We motor on into an increasingly desolate area of town--here, generators are few and neon signs nonexistent so a kind of hazy darkness lit only by the full moon descends over the pre-fab cement housing blocks and unpaved streets. (Basra is one of the few cities where you often need an off-road vehicle on the roads.) Eventually, we pull up to a field where dozens of people are sitting in plastic chairs or standing in a a long fluorescent-light-lit canopy, where platters of food rest on an embroidered rug. Hassam and I join the gathering, I'm introduced, nods and murmurs of "Well-kum" all around, the inevitable tea and Pepsi appears like magic and of course, the deceased's family invites me to partake of the funeral feast--but I decline, not wishing to intrude on their sorrow any more than I have.

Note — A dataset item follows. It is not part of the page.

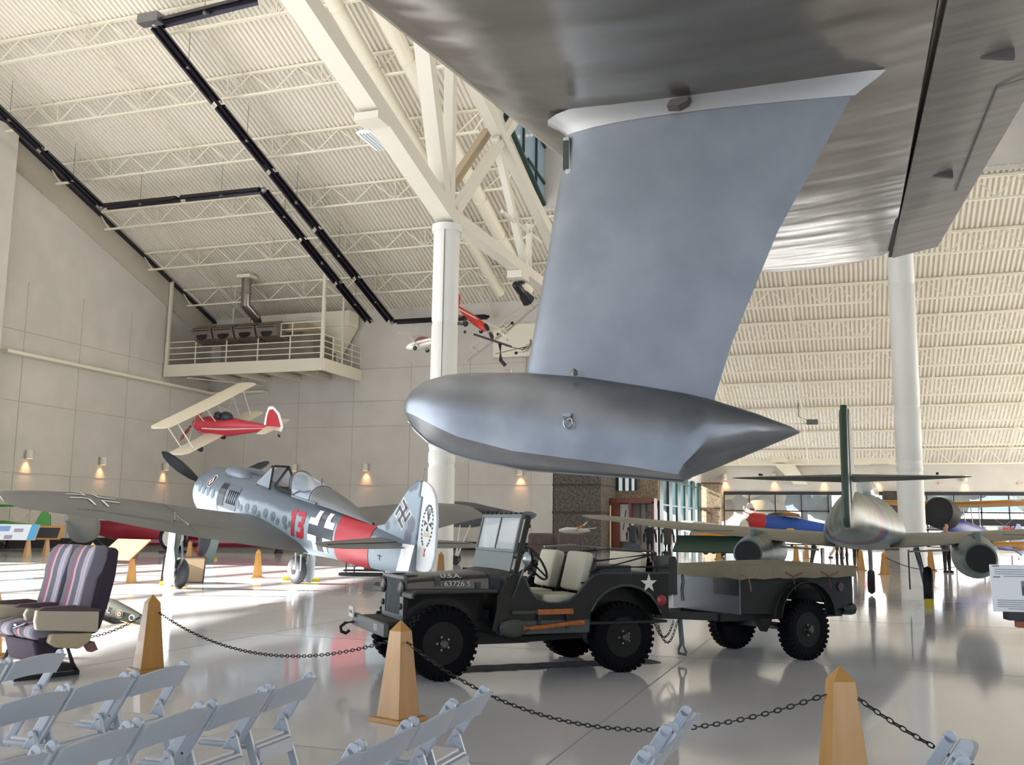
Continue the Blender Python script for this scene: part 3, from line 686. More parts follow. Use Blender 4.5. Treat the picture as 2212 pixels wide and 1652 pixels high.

The gathering, Hassam tells me, is winding down now that darkness has fallen. I question why all the attendees are men--it's night, he explains, women are at home now (where they no doubt belong) and besides, they held their own commemoration earlier in the day. Gender segregation even in funerals! Meanwhile, men in dishdashas are embracing, crying on each other's shoulders. "He was a very good man, a good man," the murder victim's nephew tells me. I don't have the heart to ask if his uncle were Baathi.
For alright, maybe he was a member of the "ex-regime" (as the Iraqis put it): still, there were many degrees of participation in the party, some relatively innocent, some not so. Who decides this degree, and by extension, who lives and who dies? I thought of Samir's remark the day before: "There are judges and courts for matters like this." Sitting in the plastic chair beneath the harsh fluorescent lights, watching teary-eyed men smoke cigarettes and sip their tea, I wondered about these unnamed people in Basra who "chose to take life so cheaply"--often in the name of the Iraqi people, sanctioned by their own idea of religious virtue, purity and divine retribution. They rule the streets of Basra now. Everyone is afraid of them, including me. But more on this topic, I cannot say.
Yours from the land of the weaponized surah.